(Items listed in a dataset)

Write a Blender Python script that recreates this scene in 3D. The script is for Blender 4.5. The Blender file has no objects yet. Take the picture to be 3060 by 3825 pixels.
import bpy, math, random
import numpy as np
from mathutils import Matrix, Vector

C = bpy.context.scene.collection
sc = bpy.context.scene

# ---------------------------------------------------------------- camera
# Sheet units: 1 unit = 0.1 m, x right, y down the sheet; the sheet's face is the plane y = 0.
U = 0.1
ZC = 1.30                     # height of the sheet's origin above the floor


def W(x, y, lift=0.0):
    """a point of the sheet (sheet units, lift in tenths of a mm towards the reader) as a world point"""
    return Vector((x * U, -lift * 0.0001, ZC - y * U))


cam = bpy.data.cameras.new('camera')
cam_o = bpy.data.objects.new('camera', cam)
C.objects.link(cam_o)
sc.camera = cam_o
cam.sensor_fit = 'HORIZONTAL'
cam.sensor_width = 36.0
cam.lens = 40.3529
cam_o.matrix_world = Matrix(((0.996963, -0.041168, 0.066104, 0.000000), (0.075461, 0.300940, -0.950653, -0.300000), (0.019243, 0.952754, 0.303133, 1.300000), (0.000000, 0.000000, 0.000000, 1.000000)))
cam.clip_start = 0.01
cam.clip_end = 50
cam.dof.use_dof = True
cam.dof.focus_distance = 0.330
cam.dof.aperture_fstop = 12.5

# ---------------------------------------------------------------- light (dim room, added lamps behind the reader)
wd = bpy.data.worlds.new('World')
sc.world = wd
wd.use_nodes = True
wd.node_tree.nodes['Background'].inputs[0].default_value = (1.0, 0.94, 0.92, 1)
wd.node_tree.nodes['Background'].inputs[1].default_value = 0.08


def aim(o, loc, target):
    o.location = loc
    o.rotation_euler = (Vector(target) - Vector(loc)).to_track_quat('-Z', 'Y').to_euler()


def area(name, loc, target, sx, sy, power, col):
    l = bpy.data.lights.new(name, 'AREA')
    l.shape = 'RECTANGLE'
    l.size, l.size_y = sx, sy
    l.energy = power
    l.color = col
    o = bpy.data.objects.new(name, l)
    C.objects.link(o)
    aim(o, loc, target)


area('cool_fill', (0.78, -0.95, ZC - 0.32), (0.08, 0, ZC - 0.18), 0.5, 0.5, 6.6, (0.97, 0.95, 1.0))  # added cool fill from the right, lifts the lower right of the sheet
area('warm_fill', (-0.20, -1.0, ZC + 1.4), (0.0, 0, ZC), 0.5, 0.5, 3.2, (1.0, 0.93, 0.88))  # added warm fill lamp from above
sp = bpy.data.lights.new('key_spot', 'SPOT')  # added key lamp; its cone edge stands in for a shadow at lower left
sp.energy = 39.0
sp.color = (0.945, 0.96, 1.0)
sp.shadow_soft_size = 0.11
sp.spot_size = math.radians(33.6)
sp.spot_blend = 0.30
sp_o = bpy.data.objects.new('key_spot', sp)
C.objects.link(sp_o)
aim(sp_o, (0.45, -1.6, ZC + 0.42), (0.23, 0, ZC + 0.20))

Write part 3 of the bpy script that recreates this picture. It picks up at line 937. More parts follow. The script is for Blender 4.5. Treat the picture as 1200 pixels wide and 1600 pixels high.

* _PROBLEM DETAILS_: Return nothing but the lines from the start of the listing above through the line containing "above the floor", exactly as given.

* _FINAL RESULT_:
Write a Blender Python script that recreates this scene in 3D. The script is for Blender 4.5. The Blender file has no objects yet. Take the picture to be 3060 by 3825 pixels.
import bpy, math, random
import numpy as np
from mathutils import Matrix, Vector

C = bpy.context.scene.collection
sc = bpy.context.scene

# ---------------------------------------------------------------- camera
# Sheet units: 1 unit = 0.1 m, x right, y down the sheet; the sheet's face is the plane y = 0.
U = 0.1
ZC = 1.30                     # height of the sheet's origin above the floor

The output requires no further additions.